Supplied material:
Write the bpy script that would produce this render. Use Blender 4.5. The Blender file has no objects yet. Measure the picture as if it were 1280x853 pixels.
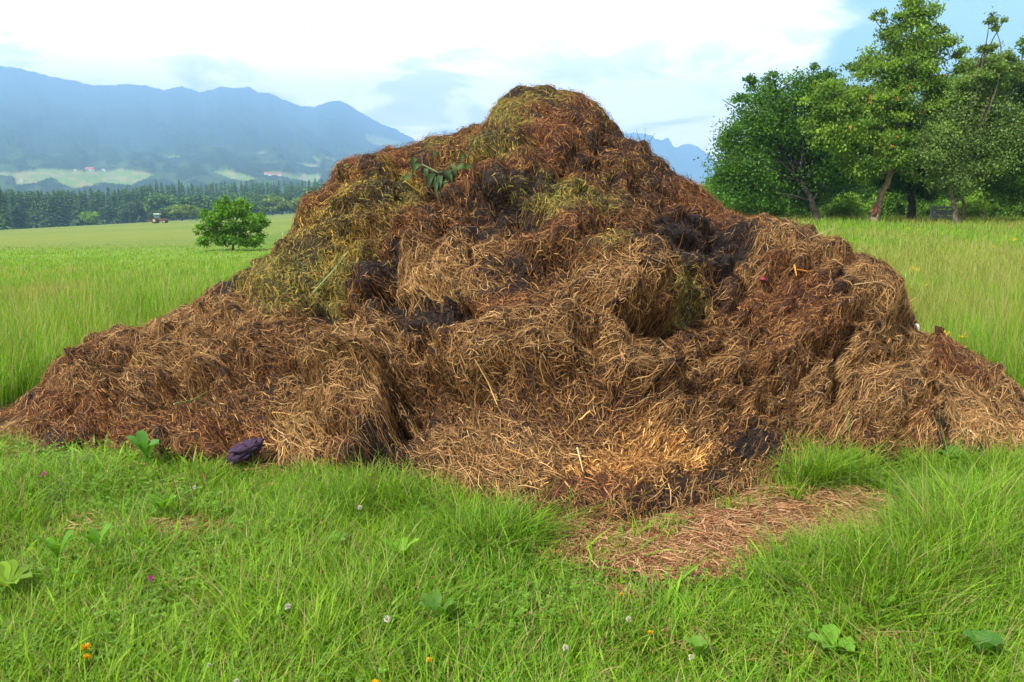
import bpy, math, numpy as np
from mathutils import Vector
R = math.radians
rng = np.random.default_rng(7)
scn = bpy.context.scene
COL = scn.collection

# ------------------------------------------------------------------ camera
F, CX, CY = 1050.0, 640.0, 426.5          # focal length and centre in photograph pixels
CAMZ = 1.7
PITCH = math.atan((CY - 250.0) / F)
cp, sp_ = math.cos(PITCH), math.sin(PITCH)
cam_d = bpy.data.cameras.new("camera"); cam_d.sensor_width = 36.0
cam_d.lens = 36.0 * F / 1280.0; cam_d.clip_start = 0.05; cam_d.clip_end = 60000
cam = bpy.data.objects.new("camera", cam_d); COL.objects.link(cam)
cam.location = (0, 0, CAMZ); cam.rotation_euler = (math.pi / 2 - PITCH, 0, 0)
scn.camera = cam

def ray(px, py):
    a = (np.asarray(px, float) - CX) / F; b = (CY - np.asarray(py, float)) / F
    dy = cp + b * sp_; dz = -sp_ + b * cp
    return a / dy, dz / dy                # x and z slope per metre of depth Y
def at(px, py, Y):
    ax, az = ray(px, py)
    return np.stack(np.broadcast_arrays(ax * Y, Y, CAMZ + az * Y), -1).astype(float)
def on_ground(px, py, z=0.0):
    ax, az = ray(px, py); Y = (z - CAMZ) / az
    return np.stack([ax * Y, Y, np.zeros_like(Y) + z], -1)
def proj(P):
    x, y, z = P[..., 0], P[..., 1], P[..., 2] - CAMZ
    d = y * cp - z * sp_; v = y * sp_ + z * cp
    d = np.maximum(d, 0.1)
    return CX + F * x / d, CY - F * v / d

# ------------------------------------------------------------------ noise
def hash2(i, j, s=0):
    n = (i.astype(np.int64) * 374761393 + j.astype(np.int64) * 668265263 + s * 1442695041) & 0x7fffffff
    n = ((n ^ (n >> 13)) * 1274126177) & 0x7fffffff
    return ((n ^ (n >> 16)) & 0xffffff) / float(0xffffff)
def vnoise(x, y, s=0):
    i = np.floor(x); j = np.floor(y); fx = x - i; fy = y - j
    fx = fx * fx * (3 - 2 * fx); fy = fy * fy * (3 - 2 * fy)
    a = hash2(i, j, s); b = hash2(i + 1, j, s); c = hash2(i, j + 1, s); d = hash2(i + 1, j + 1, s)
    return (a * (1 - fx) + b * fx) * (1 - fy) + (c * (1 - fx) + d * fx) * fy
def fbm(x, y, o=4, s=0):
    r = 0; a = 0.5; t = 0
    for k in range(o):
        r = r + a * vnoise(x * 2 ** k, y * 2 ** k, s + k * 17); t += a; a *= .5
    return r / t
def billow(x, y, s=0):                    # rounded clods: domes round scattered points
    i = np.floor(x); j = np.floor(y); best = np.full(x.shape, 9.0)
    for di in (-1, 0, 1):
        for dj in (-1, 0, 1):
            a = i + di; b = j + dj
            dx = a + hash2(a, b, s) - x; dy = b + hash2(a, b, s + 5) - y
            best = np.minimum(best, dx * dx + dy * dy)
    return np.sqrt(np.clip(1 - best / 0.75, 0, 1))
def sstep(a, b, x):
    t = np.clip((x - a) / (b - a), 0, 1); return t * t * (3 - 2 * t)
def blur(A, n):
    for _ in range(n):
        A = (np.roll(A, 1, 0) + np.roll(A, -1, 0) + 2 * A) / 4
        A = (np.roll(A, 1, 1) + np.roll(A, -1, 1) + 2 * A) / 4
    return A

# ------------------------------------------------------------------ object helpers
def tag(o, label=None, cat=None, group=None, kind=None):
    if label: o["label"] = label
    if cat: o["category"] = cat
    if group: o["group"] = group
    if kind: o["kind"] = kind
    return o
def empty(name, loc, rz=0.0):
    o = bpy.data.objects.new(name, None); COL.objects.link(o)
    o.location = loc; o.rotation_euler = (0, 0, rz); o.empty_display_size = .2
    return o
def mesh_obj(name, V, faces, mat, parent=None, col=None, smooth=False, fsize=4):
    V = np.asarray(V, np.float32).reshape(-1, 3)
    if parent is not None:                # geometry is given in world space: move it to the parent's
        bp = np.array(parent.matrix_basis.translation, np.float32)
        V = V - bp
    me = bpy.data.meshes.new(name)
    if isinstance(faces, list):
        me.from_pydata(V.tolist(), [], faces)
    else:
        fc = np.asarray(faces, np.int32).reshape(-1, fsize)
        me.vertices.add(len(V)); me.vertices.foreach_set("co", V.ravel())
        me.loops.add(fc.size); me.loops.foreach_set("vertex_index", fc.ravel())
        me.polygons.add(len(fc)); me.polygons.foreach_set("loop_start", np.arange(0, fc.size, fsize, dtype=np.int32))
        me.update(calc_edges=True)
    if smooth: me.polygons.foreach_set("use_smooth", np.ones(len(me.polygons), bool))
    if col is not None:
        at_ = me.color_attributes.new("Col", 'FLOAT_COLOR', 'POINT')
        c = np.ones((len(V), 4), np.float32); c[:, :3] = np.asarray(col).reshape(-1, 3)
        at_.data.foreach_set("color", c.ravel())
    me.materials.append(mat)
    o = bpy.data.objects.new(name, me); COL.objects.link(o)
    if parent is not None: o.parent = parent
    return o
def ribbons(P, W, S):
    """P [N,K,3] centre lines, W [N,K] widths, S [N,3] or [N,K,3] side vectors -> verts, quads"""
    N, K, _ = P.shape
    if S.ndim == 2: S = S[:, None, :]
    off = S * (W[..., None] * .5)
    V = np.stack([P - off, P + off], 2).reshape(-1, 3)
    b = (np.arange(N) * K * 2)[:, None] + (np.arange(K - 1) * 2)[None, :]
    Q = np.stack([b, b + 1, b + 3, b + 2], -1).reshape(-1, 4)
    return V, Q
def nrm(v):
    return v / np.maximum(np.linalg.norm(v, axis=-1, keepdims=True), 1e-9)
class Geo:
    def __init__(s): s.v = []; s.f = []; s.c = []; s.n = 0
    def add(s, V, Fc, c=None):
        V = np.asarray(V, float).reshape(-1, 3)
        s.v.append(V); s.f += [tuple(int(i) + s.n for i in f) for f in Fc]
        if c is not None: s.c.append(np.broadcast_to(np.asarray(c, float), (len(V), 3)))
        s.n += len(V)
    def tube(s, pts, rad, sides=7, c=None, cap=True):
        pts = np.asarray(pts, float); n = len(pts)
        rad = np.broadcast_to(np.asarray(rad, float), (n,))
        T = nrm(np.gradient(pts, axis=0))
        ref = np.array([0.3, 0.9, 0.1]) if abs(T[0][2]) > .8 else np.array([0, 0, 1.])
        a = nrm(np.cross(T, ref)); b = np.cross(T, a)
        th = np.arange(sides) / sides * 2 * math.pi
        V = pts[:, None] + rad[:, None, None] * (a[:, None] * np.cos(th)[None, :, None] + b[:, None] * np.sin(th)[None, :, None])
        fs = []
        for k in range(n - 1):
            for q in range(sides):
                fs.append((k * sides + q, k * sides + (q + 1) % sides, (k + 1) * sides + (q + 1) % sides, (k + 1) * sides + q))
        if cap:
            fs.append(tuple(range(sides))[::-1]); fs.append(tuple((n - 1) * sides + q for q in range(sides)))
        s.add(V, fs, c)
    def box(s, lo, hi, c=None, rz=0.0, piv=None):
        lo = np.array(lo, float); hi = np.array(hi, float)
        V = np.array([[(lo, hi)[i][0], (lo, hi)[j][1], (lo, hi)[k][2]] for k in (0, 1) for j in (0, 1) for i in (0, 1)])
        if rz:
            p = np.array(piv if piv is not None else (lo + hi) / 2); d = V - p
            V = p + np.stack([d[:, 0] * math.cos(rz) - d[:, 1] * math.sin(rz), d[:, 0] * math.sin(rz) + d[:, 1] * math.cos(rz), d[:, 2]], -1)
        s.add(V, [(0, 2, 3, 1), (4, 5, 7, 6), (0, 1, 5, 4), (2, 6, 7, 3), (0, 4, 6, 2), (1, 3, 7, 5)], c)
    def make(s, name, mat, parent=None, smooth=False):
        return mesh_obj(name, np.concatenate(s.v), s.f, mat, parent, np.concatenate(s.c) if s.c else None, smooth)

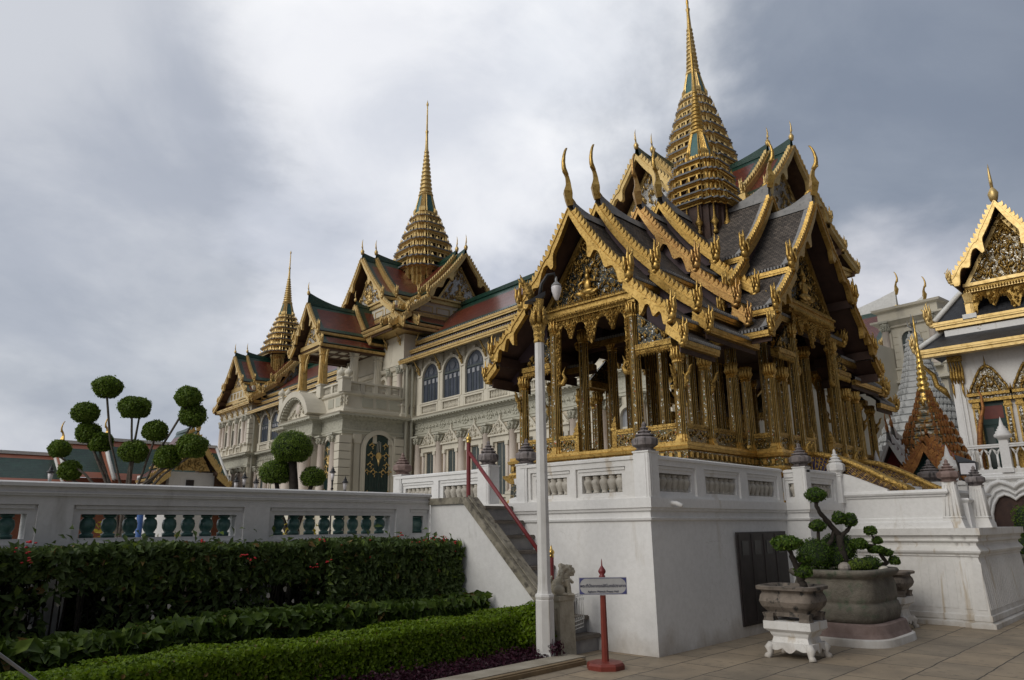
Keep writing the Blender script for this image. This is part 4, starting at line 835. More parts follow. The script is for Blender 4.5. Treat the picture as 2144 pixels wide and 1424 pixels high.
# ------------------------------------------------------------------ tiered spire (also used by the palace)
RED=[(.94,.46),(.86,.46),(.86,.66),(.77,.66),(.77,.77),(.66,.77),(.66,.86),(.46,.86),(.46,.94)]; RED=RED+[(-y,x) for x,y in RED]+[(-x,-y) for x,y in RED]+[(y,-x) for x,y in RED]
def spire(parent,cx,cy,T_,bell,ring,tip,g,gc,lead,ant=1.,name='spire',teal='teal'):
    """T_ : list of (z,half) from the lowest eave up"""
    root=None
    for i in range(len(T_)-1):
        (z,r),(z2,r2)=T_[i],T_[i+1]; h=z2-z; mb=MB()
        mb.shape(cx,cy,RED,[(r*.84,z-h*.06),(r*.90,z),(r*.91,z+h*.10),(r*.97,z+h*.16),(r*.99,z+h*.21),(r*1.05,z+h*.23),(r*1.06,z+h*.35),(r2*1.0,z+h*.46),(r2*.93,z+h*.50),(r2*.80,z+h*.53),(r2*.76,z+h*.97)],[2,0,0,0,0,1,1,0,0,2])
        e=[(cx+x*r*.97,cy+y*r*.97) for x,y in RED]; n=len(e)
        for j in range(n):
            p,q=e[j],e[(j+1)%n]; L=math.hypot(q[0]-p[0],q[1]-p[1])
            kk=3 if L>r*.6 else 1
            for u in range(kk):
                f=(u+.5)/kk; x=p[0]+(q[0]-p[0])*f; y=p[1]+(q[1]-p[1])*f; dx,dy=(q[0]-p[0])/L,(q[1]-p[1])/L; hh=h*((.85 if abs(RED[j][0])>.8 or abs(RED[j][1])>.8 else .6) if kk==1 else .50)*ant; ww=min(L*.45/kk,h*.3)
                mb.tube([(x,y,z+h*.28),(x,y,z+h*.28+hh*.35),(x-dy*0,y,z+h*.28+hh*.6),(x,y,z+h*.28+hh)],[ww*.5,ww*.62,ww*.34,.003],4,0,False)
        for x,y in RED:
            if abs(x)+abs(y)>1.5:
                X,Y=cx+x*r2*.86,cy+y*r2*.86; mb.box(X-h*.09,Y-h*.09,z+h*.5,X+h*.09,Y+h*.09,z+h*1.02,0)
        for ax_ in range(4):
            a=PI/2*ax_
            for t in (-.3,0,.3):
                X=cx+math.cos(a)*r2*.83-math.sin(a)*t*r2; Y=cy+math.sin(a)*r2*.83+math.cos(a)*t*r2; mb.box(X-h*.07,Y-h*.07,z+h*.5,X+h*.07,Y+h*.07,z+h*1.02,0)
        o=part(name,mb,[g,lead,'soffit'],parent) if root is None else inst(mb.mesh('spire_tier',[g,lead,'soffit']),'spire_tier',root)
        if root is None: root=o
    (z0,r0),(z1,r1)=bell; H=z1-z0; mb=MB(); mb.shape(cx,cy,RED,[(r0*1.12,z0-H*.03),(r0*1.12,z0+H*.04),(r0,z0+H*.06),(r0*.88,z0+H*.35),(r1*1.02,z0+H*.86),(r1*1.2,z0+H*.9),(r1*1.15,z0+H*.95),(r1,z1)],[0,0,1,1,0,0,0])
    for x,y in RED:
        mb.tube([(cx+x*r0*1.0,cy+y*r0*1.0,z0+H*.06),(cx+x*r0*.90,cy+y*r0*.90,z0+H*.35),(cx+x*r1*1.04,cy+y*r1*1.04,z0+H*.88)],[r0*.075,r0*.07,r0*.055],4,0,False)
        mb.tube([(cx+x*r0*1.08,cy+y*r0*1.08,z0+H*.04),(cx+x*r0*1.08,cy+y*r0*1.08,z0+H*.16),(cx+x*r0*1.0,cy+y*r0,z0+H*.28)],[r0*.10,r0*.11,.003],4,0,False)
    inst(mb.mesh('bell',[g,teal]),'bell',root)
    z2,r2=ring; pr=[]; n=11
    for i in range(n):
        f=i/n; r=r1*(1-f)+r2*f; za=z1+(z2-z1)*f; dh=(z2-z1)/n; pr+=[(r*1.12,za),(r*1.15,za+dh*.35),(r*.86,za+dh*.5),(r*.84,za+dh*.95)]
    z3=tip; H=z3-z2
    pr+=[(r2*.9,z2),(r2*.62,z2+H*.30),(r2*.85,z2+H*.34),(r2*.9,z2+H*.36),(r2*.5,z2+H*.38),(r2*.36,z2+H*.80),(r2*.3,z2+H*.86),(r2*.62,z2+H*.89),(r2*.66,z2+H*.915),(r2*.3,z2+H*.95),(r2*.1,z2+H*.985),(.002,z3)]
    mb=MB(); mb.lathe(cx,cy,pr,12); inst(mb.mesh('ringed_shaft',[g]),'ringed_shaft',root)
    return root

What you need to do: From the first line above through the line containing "return CX + F * x / d, CY - F * v / d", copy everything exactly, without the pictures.

Full output:
Write the bpy script that would produce this render. Use Blender 4.5. The Blender file has no objects yet. Measure the picture as if it were 1280x853 pixels.
import bpy, math, numpy as np
from mathutils import Vector
R = math.radians
rng = np.random.default_rng(7)
scn = bpy.context.scene
COL = scn.collection

# ------------------------------------------------------------------ camera
F, CX, CY = 1050.0, 640.0, 426.5          # focal length and centre in photograph pixels
CAMZ = 1.7
PITCH = math.atan((CY - 250.0) / F)
cp, sp_ = math.cos(PITCH), math.sin(PITCH)
cam_d = bpy.data.cameras.new("camera"); cam_d.sensor_width = 36.0
cam_d.lens = 36.0 * F / 1280.0; cam_d.clip_start = 0.05; cam_d.clip_end = 60000
cam = bpy.data.objects.new("camera", cam_d); COL.objects.link(cam)
cam.location = (0, 0, CAMZ); cam.rotation_euler = (math.pi / 2 - PITCH, 0, 0)
scn.camera = cam

def ray(px, py):
    a = (np.asarray(px, float) - CX) / F; b = (CY - np.asarray(py, float)) / F
    dy = cp + b * sp_; dz = -sp_ + b * cp
    return a / dy, dz / dy                # x and z slope per metre of depth Y
def at(px, py, Y):
    ax, az = ray(px, py)
    return np.stack(np.broadcast_arrays(ax * Y, Y, CAMZ + az * Y), -1).astype(float)
def on_ground(px, py, z=0.0):
    ax, az = ray(px, py); Y = (z - CAMZ) / az
    return np.stack([ax * Y, Y, np.zeros_like(Y) + z], -1)
def proj(P):
    x, y, z = P[..., 0], P[..., 1], P[..., 2] - CAMZ
    d = y * cp - z * sp_; v = y * sp_ + z * cp
    d = np.maximum(d, 0.1)
    return CX + F * x / d, CY - F * v / d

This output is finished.